An additional new thing is localization of forms. This is implemented by simply translating the form via the Qt linguist system, and QWC will now look for a translation file and load this translation, or translate the form by this translation file and present your translated form.
Inline images is a small addition just to present static images inside the form. If you prefix the widget in the Qt designer form with image and then field name, it will just add the field, value contains a URL,
it will display this image address as an image. Their catalog is to offer a predefined set of external layers to users, so administrator can configure the sources he or she wishes to offer to its users, and then it will be displayed
as a browsable tree in the web client. Also on editing, there's a possibility to clone an existing geometry. For instance, if you have a map with buildings and you'd like to select one building for maybe a revision task, you want to maybe clone that geometry, so you can just pick on the map
to clone that geometry and then use that geometry for the new feature you're creating.
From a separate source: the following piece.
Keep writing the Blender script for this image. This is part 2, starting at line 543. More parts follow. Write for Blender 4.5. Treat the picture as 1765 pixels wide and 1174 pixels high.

And I think the last one is bookmarks, so similar to permalinks, bookmarks, or just like the applications that are stored in the database, but bookmarks are stored per user.
So it's basically the user that manages how many bookmarks he or she wishes. Some references, the homepage for, let's say, the entire application ecosystem is qwcservices.github.io. The two main repositories are the qwcdemo application and the qwcservices Docker repository.
And we've got various existing instances where we can try it out. The qwcsourcepool.ch is the, say, our demo application, which more or less represents the current state of the application. QGIS Cloud is using QWC services as its viewer,
so it's also an interesting reference and then there are existing deployments around from Glarus and Soloturn in Switzerland. So that's about it. Thank you for your attention and I'm happy to take any questions. Thank you.